Which physics engine?

I need a physics engine for my first full game but I don’t know which one to choose. The ideal engine doesn’t have to be very sophisticated, in fact I would prefer a simple one that I can get started with quickly. Major pluses would be documentation or examples/tutorials on the web, small jar size and speed over accuracy.

I looked at JOODE but there were no documentation or docs and it looked a bit incomplete and possibly buggy (I don’t know why but I wasn’t filled with confidence by what was on its website).

Any suggestions?

P.S. - The game is a top down sports sim so i need 3 dimensions and I’ll be dealing mainly with a sphere

Tell you what, try out ODEJava and JOODE; they both use very similar APIs. For JOODE, check the examples. ODEJava is more mature, but JOODE is a pure-Java implementation.

If its spheres on a plane then yes I think JOODE could well fullfil your needs. I am currently trying to write documentation for it at the moment…

If you were choosing jME as scene graph you can use jME Physics 2 which can switch between JOODE and ODE. There are some basic tutorials and a nice community… but you should choose on the scene graph first…

Yeah, Irrisor is right. The physicsy bit is probably the easiest bit. To use JOODE or odejava you need to connect them to the graphics engine which will probably be quite game specific. You need to understand your graphics engine first.

Just for cmpleteness: Have a look at Xith3D, too. It is a nice, fast and feature-rich scenegraph implementation. We are working on a Physics abstraction, too, that is capable of switching between arbitrary physics engines (like JOODE and ODEJava). We even have very good documentation.

Marvin

Personally I’d advise you the Xith3D+JOODE couple. I won’t dissert on why Xith3D and not jME/Java3D but know it’s a viable alternative. About ODEJava vs JOODE, true ODEJava is more mature but also you sometime experience unforeseeable bugs for no particular reason (hardly debuggable, since it’s a JNI binding of ODE).

But in the end, all advice in the world can’t replace testing… so go on and test some solutions, stick on whatever feel most comfortable for you…

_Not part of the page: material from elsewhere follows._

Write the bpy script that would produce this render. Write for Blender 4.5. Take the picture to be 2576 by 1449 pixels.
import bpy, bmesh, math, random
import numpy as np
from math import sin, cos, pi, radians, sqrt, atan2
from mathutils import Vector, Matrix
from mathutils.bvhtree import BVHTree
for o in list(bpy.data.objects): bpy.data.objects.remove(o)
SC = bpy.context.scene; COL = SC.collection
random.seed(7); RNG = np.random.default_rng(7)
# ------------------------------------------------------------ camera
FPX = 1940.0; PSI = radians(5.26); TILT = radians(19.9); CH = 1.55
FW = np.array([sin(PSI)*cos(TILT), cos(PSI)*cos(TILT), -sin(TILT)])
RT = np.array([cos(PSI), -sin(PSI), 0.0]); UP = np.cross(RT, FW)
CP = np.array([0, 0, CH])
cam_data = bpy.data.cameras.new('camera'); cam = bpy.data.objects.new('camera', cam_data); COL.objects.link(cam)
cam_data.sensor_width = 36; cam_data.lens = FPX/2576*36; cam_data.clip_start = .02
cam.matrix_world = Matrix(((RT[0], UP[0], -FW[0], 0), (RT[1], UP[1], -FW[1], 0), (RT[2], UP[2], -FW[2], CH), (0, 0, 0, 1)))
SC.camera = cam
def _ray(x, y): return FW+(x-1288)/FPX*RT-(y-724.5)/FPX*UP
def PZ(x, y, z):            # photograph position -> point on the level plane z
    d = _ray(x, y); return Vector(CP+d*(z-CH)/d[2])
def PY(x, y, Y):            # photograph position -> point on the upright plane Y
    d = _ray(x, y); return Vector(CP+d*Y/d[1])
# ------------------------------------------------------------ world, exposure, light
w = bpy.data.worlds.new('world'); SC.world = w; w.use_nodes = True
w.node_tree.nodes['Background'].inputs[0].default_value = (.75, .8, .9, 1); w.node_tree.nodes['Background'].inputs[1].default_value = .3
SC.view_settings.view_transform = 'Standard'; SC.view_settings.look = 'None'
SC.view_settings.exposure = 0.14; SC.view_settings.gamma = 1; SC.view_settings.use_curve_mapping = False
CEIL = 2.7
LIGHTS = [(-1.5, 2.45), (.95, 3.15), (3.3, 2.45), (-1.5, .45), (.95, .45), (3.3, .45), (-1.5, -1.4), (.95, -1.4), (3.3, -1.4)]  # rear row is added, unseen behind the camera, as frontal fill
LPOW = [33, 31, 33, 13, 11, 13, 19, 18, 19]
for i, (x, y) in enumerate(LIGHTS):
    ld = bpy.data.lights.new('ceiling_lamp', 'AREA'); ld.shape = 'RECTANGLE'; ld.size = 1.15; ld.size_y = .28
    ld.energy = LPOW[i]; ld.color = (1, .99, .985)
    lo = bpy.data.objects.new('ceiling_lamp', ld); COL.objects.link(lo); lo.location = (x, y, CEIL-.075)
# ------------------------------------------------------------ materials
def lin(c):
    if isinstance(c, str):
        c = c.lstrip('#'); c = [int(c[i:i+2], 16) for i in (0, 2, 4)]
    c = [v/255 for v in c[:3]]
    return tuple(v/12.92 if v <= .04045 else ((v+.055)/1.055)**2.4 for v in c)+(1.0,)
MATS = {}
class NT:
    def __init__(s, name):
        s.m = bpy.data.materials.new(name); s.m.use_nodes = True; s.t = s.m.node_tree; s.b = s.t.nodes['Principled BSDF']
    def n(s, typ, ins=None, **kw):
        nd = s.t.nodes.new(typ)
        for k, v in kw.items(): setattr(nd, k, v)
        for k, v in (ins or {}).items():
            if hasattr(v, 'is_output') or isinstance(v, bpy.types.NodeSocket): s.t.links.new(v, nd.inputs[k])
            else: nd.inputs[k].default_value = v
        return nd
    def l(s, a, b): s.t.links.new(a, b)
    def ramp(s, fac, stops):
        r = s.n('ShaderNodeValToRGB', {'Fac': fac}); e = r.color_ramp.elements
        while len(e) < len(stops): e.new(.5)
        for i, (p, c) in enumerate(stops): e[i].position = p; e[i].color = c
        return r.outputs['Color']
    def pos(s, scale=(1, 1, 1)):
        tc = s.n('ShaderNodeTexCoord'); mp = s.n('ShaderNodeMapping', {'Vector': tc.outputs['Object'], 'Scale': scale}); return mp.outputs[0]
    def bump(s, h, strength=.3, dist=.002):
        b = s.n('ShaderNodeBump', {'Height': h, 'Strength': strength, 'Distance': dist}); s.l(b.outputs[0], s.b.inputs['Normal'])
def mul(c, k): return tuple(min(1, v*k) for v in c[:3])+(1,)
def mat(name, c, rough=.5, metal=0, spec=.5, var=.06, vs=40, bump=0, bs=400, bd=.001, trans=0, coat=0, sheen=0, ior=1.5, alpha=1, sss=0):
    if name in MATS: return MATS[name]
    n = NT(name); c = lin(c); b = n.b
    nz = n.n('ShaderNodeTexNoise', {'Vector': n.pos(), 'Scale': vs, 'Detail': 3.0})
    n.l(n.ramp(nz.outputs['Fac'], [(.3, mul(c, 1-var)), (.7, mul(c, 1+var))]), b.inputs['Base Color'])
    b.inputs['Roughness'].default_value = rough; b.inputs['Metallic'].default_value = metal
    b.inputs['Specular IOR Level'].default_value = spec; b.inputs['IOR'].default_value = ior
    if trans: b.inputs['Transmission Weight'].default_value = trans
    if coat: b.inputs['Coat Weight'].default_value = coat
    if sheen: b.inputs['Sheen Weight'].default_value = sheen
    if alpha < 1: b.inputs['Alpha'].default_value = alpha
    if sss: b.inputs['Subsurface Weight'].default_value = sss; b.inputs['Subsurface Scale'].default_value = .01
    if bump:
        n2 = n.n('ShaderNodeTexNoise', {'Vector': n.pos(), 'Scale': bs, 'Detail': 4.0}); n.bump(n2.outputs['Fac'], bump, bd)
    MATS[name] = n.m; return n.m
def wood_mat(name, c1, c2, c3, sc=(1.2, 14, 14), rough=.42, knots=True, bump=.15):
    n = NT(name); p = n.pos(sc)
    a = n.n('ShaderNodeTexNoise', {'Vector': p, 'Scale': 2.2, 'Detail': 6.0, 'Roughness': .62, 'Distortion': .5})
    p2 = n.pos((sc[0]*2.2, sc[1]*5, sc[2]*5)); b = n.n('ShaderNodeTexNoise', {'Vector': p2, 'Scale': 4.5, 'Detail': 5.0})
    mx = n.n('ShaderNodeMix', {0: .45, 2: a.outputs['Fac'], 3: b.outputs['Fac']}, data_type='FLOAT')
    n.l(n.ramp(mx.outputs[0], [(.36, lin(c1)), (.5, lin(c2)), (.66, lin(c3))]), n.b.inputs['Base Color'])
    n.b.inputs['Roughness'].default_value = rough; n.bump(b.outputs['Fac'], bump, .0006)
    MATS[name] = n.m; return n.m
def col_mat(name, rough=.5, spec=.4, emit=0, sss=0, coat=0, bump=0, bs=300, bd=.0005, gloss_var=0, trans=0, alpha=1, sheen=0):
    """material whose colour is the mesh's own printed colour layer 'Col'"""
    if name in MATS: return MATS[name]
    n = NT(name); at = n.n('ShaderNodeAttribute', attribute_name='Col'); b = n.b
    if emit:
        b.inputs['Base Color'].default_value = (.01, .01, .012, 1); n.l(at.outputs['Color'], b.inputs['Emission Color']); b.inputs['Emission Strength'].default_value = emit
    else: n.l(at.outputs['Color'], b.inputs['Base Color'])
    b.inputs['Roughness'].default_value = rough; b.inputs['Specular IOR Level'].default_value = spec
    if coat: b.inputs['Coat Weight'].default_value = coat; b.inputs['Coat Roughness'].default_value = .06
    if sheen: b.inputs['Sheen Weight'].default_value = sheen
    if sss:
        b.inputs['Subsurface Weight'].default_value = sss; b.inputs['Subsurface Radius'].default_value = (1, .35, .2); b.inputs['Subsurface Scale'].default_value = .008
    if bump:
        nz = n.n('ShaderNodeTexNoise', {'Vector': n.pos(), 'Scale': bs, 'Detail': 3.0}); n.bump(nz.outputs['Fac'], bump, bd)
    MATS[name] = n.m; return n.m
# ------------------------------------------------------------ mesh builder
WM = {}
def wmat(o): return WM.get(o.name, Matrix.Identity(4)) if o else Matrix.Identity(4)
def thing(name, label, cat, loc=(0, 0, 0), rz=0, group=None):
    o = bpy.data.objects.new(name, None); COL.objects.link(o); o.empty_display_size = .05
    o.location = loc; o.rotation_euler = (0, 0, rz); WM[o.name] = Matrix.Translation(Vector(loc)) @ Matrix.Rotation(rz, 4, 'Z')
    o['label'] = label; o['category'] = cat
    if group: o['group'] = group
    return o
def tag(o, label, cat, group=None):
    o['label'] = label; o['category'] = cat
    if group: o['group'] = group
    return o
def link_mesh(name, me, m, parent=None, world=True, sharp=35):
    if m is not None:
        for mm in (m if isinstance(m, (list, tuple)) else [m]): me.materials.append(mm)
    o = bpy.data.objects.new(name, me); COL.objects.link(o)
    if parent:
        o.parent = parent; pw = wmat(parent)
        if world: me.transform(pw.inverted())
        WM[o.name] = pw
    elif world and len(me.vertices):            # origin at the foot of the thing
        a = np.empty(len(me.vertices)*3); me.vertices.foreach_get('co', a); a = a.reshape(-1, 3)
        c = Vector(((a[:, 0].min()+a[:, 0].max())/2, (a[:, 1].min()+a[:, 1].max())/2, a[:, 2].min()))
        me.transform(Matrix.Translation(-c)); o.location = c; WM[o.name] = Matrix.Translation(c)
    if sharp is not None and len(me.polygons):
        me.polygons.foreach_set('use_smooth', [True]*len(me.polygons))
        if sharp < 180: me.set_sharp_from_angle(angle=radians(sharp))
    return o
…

Thanks for the quick replys everyone.

I guess I didn’t give enough information in my original post (sorry bout that) so I’ll try and clear up everything:

a) I will need 3 dimensions but the game is done in 2D, with the X and Y axies representing left/right and backwards/forwards respectively, up and down being represented by going in and out of the screen i.e. faked by moving shadows - however the calculations are done as normal. So I won’t be needing any scene-graph or anything like that. In short the game is 2D not 3D.

b) I’ve pretty much ruled out ODEJava because as a noob some unexplainable error (that’s not even my fault) might be too much for me to recover from and I really want something that’s all Java.

c) Is there anywhere I can just get the JOODE JAR because I have no idea how to use subversion (even though I really should by now), ahem!! :-[

That should be about it (for now) , thanks!!

Yeah I will setup a link on the website … pending (shell sccess down at sourceforge, but ready to deploy)

If the physics are 2d, you could give phys2d (http://www.cokeandcode.com/phys2d/) a try, its quite basic. However there is no other documentation than the comments that go with the code and consequently javadoc documentation. No tutorials whatsoever. There are a lot of demos that should get you started though.